Il Kosovo a pochi anni della sua nascita appare dunque una creatura instabile e incerta, priva di quegli elementi minimi di stabilità tipici di uno Stato nazionale. Anche la comunità europea se ne è resa conto e infatti il paese rimane l’unico dell’area a non esser stato interessato dal processo di liberalizzazione dei visti operato dall’Unione. Si può certamente affermare che attualmente le due repubbliche a maggioranza albanese sono quelle che vivono la situazione più difficile dal punto di vista economico e politico.
BOSNIA E CROAZIA – Anche la Bosnia rimane un’entità statuale fragile. La sua composizione come repubblica multietnica non appare ancora una soluzione efficace e il Paese rimane ancora suddiviso su linee etniche: i bosgnacchi (musulmani) da una parte e serbo-bosniaci e croato-bosniaci dall’altra.
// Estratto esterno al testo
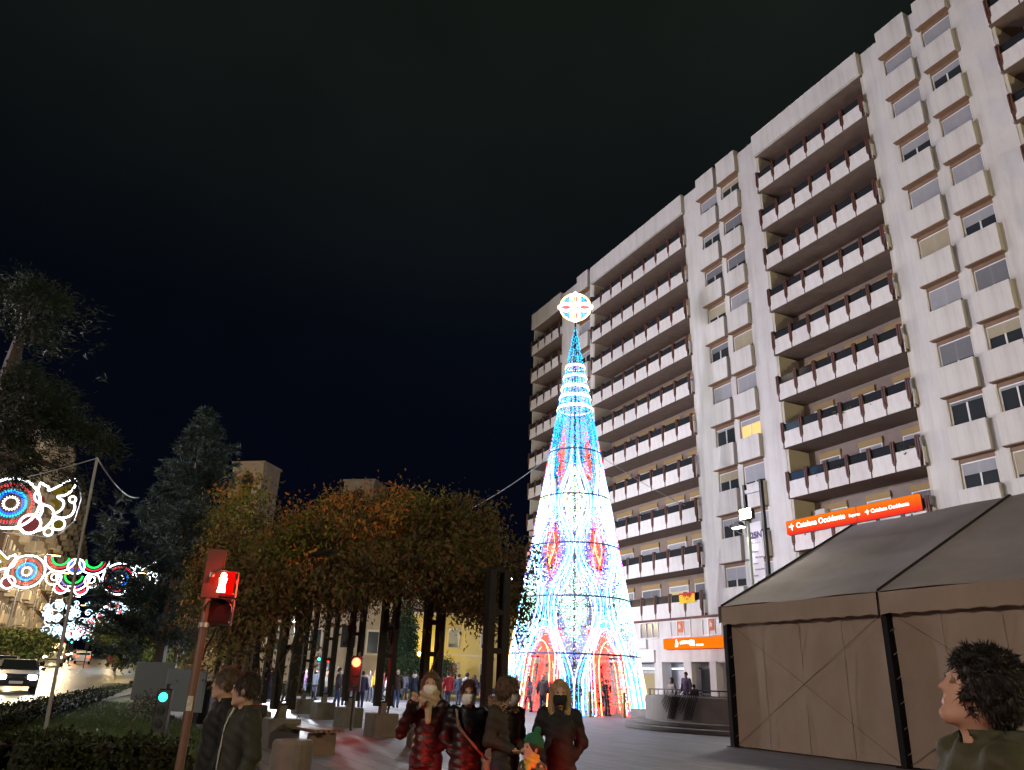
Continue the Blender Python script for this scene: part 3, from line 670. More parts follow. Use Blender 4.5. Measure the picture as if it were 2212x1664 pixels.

Gli equilibri istituzionali appaiono ancora incerti e in particolar modo la situazione della Repubblica Srprska risulta ambigua. La diffidenza tra bosniaci di origine e serba e musulmana rimane alta e il rischio di una secessione violenta non sembra del tutto allontanato.
Chiudiamo invece con una nota positiva: la Croazia, che assieme alla Slovenia da tempo entrata nella Ue è la nazione più prosperosa e stabile della regione, e la più vicina a diventare il ventottesimo Stato membro dell’Unione. Anche la questione del confine con la Slovenia, che aveva rallentato il cammino d’integrazione di Zagabria, si sta avviando a conclusione con un arbitrato internazionale. Alcuni scandali finanziari hanno coinvolto importanti politici, compreso l’ex primo ministro Sanader, e portato alla luce un giro di corruzione che coinvolgeva importanti figure politiche e istituzioni pubbliche; tuttavia, la Croazia vive una situazione molto più rosea di quelle degli altri stati fin qui nominati. La vicenda di Sanader inoltre può essere come un segnale dei progressi fatti nella lotta alla corruzione. Il Parlamento Europeo ha infatti votato con una larga maggioranza una risoluzione in cui si esprimono apprezzamenti per il progresso delle riforme nel Paese e si auspica la conclusione dei negozianti di adesione entro il 2012.